:: Exercise description ::
Write out the listing below exactly, and omit any images you find in it.

:: Information supplied ::
○ ○ ○

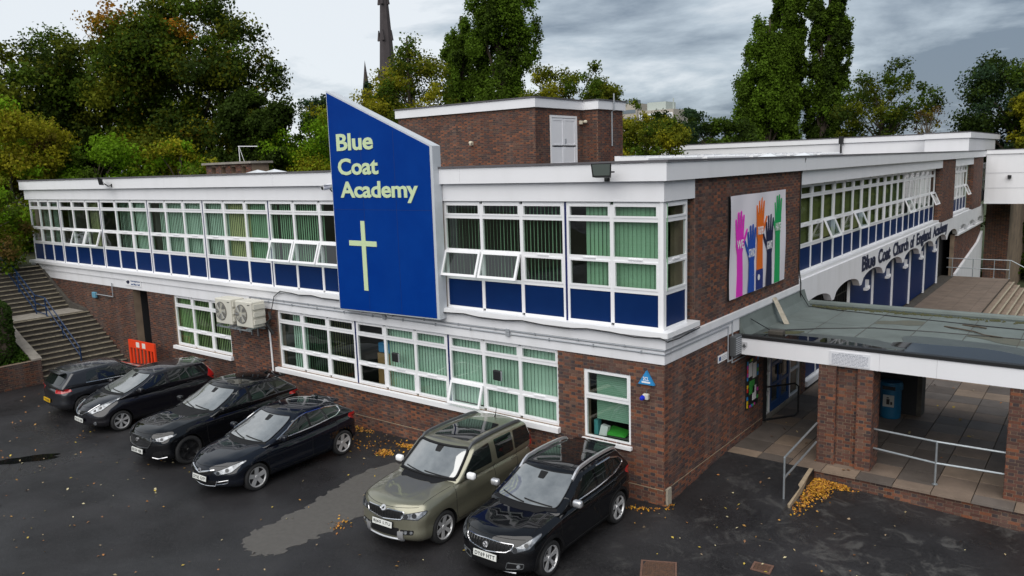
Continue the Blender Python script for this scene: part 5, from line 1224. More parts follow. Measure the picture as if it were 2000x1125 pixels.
tree('birch_tree', 'open sparse tree with ragged branches right of the poplars', -12.4, 73.3, 5, 16.8, 11.4, 'sparse', mix((G_OLIVE, 2), (G_MID, 3), (G_DARK, 3)), 8500, .33, 32, zc=8.2, nclump=75)
tree('bare_tree', 'thin nearly bare brown tree beside the sparse tree', -8.0, 72.2, 5, 12.8, 3.4, 'sparse', mix((G_BROWN, 3), (G_YEL, 1)), 700, .25, 33, 'palebark', zc=8.5, nclump=30)
tree('oak_tree', 'dark leafy tree at the right edge of the picture', -.6, 70.5, 4, 17.2, 12.0, 'round', mix((G_DARK, 3), (G_BLUE, 3), (G_MID, 2)), 34000, .33, 34, zc=6, nclump=80)
tree('field_maple', 'yellow brown tree in front of the dark tree at the right edge', 2.6, 60.8, 2, 15.2, 6.0, 'round', mix((G_YEL, 3), (G_OLIVE, 3), (G_BROWN, 1)), 20000, .27, 35, zc=5, nclump=60)
tree('oak_tree', 'dark green tree filling the gap under the white link', 3.6, 66.5, -3.5, 6.5, 12, 'bush', mix((G_DARK, 3), (G_MID, 1)), 20000, .32, 36, zc=-3.3, nclump=60)
tree('cherry_tree', 'near tree with brown tinged leaves overhanging the top of the steps', -30.8, -2.4, 3.6, 8.6, 6.0, 'sparse', mix((G_MID, 5), (G_OLIVE, 3), (G_BROWN, 2), (G_BRIGHT, 2)), 12000, .17, 37, 'palebark', zc=3.7, nclump=50)
# belt of trees east of the school, out of the picture but mirrored in the windows
rng = np.random.default_rng(77); C = []
for k in range(46):
    y = -8 + k * 2.3 + rng.uniform(-1, 1); x = 38 + rng.uniform(-4, 8); h = rng.uniform(9, 15); n = 700
    d = rng.normal(size=(n, 3)); d /= np.linalg.norm(d, axis=1, keepdims=True); C.append(np.array([x, y, h * .5 - 2]) + d * np.array([3.4, 3.4, h * .55]) * rng.uniform(.55, 1, (n, 1)))
for k in range(26):
    x = 12 + k * 1.9; y = 96 + rng.uniform(-5, 9) - k * .8; h = rng.uniform(16, 22); n = 800
    d = rng.normal(size=(n, 3)); d /= np.linalg.norm(d, axis=1, keepdims=True); C.append(np.array([x, y, h * .5 - 4]) + d * np.array([3.6, 3.6, h * .55]) * rng.uniform(.55, 1, (n, 1)))
C = np.concatenate(C); T = np.array([G_MID, G_OLIVE, G_DARK])[rng.integers(0, 3, len(C))]
mesh_quads('tree_belt', leaf_quads(C, .95, rng), T, M['leaf'], None, 'stuff')
# clipped hedge and ground cover in the bed
rng = np.random.default_rng(5)
hg = thing('hedge', 'clipped dense green hedge above the retaining wall at the left edge', 'hedge', (-26.2, -4.5, 1.2))
mb = MB(); mb.rbox((-24.85, -4.98, 2.08), 2.5, 2.4, 2.2, .40, 4); core = mb.build('hedge_core', M['bark'], hg)
n = 16000; C = rng.uniform(-1, 1, (n, 3)); ax = rng.integers(0, 3, n); C[np.arange(n), ax] = np.sign(C[np.arange(n), ax]) * rng.uniform(.94, 1.03, n)
q = np.abs(C) ; k = np.maximum(1, (q[:, 0] ** 6 + q[:, 1] ** 6 + q[:, 2] ** 6) ** (1 / 6)); C = C / k[:, None] * np.array([1.28, 1.24, 1.14]) + rng.normal(size=(n, 3)) * .02
C += np.array([-24.85, -4.98, 2.08]) - np.array([-26.2, -4.5, 1.2])
T = np.array([(.030, .058, .010)]) * rng.uniform(.6, 1.5, (n, 1)); mesh_quads('foliage', leaf_quads(C, .10, rng, out=C * .6), T, M['leaf'], hg)
n = 7000; C = np.stack([rng.uniform(-25.2, RWX - .2, n), rng.uniform(-8.5, -3.45, n), np.zeros(n)], 1); C[:, 2] = .92 + np.maximum(0, (-RWX - .24 - -C[:, 0] * -1) * 0) + np.maximum(0, (RWX - .24 - C[:, 0]) / 1.34 * .45) + rng.uniform(0, .14, n)
T = np.array([(.055, .115, .014)]) * rng.uniform(.5, 1.5, (n, 1)); mesh_quads('ground_cover', leaf_quads(C, .13, rng, up=.8), T, M['leaf'], None, 'stuff')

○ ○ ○

:: Output for this exercise ::
Continue the Blender Python script for this scene: part 5, from line 1224. More parts follow. Measure the picture as if it were 2000x1125 pixels.
tree('birch_tree', 'open sparse tree with ragged branches right of the poplars', -12.4, 73.3, 5, 16.8, 11.4, 'sparse', mix((G_OLIVE, 2), (G_MID, 3), (G_DARK, 3)), 8500, .33, 32, zc=8.2, nclump=75)
tree('bare_tree', 'thin nearly bare brown tree beside the sparse tree', -8.0, 72.2, 5, 12.8, 3.4, 'sparse', mix((G_BROWN, 3), (G_YEL, 1)), 700, .25, 33, 'palebark', zc=8.5, nclump=30)
tree('oak_tree', 'dark leafy tree at the right edge of the picture', -.6, 70.5, 4, 17.2, 12.0, 'round', mix((G_DARK, 3), (G_BLUE, 3), (G_MID, 2)), 34000, .33, 34, zc=6, nclump=80)
tree('field_maple', 'yellow brown tree in front of the dark tree at the right edge', 2.6, 60.8, 2, 15.2, 6.0, 'round', mix((G_YEL, 3), (G_OLIVE, 3), (G_BROWN, 1)), 20000, .27, 35, zc=5, nclump=60)
tree('oak_tree', 'dark green tree filling the gap under the white link', 3.6, 66.5, -3.5, 6.5, 12, 'bush', mix((G_DARK, 3), (G_MID, 1)), 20000, .32, 36, zc=-3.3, nclump=60)
tree('cherry_tree', 'near tree with brown tinged leaves overhanging the top of the steps', -30.8, -2.4, 3.6, 8.6, 6.0, 'sparse', mix((G_MID, 5), (G_OLIVE, 3), (G_BROWN, 2), (G_BRIGHT, 2)), 12000, .17, 37, 'palebark', zc=3.7, nclump=50)
# belt of trees east of the school, out of the picture but mirrored in the windows
rng = np.random.default_rng(77); C = []
for k in range(46):
    y = -8 + k * 2.3 + rng.uniform(-1, 1); x = 38 + rng.uniform(-4, 8); h = rng.uniform(9, 15); n = 700
    d = rng.normal(size=(n, 3)); d /= np.linalg.norm(d, axis=1, keepdims=True); C.append(np.array([x, y, h * .5 - 2]) + d * np.array([3.4, 3.4, h * .55]) * rng.uniform(.55, 1, (n, 1)))
for k in range(26):
    x = 12 + k * 1.9; y = 96 + rng.uniform(-5, 9) - k * .8; h = rng.uniform(16, 22); n = 800
    d = rng.normal(size=(n, 3)); d /= np.linalg.norm(d, axis=1, keepdims=True); C.append(np.array([x, y, h * .5 - 4]) + d * np.array([3.6, 3.6, h * .55]) * rng.uniform(.55, 1, (n, 1)))
C = np.concatenate(C); T = np.array([G_MID, G_OLIVE, G_DARK])[rng.integers(0, 3, len(C))]
mesh_quads('tree_belt', leaf_quads(C, .95, rng), T, M['leaf'], None, 'stuff')
# clipped hedge and ground cover in the bed
rng = np.random.default_rng(5)
hg = thing('hedge', 'clipped dense green hedge above the retaining wall at the left edge', 'hedge', (-26.2, -4.5, 1.2))
mb = MB(); mb.rbox((-24.85, -4.98, 2.08), 2.5, 2.4, 2.2, .40, 4); core = mb.build('hedge_core', M['bark'], hg)
n = 16000; C = rng.uniform(-1, 1, (n, 3)); ax = rng.integers(0, 3, n); C[np.arange(n), ax] = np.sign(C[np.arange(n), ax]) * rng.uniform(.94, 1.03, n)
q = np.abs(C) ; k = np.maximum(1, (q[:, 0] ** 6 + q[:, 1] ** 6 + q[:, 2] ** 6) ** (1 / 6)); C = C / k[:, None] * np.array([1.28, 1.24, 1.14]) + rng.normal(size=(n, 3)) * .02
C += np.array([-24.85, -4.98, 2.08]) - np.array([-26.2, -4.5, 1.2])
T = np.array([(.030, .058, .010)]) * rng.uniform(.6, 1.5, (n, 1)); mesh_quads('foliage', leaf_quads(C, .10, rng, out=C * .6), T, M['leaf'], hg)
n = 7000; C = np.stack([rng.uniform(-25.2, RWX - .2, n), rng.uniform(-8.5, -3.45, n), np.zeros(n)], 1); C[:, 2] = .92 + np.maximum(0, (-RWX - .24 - -C[:, 0] * -1) * 0) + np.maximum(0, (RWX - .24 - C[:, 0]) / 1.34 * .45) + rng.uniform(0, .14, n)
T = np.array([(.055, .115, .014)]) * rng.uniform(.5, 1.5, (n, 1)); mesh_quads('ground_cover', leaf_quads(C, .13, rng, up=.8), T, M['leaf'], None, 'stuff')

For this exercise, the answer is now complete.